8.10.06

Uma praga russa, por Pedro Cem


Anna Politkosvkaya morreu, com quatro tiros, dentro do elevador, pequenino e estreito, do seu apartamento exíguo de Moscovo. Tinha sido mediadora durante o sequestro terrorista no Teatro Nordeste e fora alvo de uma tentativa de envenenamento quando se dirigia a Beslan, para o mesmo fim. Dizia um pianista russo durante aquilo que eles chamam a Grande Guerra da Pátria e nós Segunda Guerra Mundial que "hoje não quero pensar em Música mas apenas em matar alemães e enterrá-los bem fundo na terra". O Verão está a morrer na estepe, o Sol voa baixo, a Natureza morre e Anna será enterrada bem fundo na terra. Na estepe, o vento levará os soluços dos seus filhitos órfãos, como já levou tantos gemidos, os transformou em uivos de lobo e os trouxe de novo, na Primavera, com os gritos das andorinhas. Na Chechénia o fantasma de Basayev continuará a dançar sobre um pé e o viking islâmico Omarov a cortar-lhe a erva por baixo, com a foice grande.

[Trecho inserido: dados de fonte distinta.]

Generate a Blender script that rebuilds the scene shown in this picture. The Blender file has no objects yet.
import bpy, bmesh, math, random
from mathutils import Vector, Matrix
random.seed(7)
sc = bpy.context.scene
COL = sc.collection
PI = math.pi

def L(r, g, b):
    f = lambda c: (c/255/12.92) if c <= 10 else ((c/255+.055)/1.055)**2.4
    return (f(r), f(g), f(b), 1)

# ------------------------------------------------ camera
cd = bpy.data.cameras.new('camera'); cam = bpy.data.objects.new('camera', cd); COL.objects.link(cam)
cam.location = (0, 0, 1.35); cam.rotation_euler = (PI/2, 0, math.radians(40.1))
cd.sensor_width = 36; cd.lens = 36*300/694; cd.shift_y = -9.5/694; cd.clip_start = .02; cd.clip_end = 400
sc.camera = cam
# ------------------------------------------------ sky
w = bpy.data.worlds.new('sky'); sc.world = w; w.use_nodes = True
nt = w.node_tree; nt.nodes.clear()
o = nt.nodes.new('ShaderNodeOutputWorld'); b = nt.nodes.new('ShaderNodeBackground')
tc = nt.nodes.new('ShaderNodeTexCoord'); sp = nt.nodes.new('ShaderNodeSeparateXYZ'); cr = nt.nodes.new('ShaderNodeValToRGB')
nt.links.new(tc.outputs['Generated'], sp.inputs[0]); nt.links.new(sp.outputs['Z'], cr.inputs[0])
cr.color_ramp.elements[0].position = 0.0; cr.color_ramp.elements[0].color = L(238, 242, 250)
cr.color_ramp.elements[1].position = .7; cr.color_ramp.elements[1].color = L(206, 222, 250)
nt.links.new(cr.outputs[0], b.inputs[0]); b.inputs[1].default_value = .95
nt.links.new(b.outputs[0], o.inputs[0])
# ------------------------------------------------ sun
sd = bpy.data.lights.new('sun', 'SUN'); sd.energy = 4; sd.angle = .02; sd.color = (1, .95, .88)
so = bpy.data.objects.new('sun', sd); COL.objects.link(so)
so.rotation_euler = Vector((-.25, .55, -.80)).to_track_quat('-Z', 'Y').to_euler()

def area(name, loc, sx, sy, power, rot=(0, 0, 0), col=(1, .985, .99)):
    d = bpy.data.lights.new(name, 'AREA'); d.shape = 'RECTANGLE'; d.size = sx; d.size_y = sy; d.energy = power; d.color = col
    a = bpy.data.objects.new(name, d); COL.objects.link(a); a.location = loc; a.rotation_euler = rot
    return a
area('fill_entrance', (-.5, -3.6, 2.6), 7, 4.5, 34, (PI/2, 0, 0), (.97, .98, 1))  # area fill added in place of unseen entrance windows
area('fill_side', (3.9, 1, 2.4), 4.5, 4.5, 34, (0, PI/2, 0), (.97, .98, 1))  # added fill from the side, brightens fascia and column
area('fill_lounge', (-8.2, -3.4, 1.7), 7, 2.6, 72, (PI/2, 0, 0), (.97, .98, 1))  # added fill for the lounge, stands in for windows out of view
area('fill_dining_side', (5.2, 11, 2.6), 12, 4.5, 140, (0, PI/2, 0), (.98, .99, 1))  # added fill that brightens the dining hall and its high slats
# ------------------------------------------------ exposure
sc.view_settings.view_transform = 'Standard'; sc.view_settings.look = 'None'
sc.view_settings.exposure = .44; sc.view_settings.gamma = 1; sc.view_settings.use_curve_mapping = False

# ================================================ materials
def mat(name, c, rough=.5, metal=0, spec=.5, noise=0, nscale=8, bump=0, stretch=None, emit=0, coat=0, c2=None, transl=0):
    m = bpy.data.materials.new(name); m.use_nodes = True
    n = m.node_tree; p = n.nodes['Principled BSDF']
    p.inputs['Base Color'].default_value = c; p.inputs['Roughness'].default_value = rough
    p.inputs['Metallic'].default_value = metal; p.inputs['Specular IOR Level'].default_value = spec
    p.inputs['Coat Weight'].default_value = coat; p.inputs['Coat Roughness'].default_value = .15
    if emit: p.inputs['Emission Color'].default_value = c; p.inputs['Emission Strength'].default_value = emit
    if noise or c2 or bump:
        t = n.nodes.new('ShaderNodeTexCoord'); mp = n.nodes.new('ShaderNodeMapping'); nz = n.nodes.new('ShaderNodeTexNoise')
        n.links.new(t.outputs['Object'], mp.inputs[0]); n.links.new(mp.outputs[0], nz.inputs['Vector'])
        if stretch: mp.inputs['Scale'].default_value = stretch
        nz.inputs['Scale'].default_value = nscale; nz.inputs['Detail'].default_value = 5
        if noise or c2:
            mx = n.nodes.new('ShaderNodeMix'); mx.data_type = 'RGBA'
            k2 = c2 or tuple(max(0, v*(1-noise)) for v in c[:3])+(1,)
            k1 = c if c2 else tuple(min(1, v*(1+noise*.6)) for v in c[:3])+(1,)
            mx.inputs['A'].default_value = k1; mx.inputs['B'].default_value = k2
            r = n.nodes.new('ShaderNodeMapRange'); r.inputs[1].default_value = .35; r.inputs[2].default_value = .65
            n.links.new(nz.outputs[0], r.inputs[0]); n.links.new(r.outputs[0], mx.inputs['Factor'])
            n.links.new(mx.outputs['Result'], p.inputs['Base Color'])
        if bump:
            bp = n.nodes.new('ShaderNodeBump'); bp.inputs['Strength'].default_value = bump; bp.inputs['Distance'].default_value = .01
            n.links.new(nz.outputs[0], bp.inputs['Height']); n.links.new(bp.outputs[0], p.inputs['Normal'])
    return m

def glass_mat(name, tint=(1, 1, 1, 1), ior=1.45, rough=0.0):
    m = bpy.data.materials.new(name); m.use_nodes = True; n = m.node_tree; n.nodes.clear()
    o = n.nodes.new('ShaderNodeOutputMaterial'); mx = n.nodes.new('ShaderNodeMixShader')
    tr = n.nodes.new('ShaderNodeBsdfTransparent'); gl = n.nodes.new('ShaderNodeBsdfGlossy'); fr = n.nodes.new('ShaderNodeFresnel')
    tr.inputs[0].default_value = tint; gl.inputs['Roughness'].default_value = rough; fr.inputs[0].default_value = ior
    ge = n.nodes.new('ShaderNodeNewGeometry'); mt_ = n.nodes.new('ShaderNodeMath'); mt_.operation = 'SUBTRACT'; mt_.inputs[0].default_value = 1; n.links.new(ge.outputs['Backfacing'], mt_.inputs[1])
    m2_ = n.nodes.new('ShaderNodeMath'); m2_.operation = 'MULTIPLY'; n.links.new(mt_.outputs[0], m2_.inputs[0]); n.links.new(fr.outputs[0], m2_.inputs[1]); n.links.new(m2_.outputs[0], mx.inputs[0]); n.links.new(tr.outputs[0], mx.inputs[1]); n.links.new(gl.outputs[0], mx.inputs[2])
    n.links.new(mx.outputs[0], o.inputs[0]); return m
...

Há uma alma russa que suporta todas as dores e, de rastos na lama e no frio, toma um balanço sem fim. Essa alma não vive no Kremlin, nem bate às portas de Novgorod. Essa alma foge a correr pela estepe, com o filhinho nos braços. Algures na fronteira onde vagueiam os povos sem mapa, alguém dará fogo de aquecer e água de beber ao filhinho que Anna não teve. Também a estepe sem fim, traz a doce rendição, dos que vencem sendo vencidos e dos que têm o ar míope, confundido e escolheram não ter mar, como Politkovskaya.

O relâmpago cairá na estepe, sobre o assassino que julga fugir. Porque todos os lobos que guardam a Santa Rússia, saiem esta noite a monte para lhe indicarem o caminho.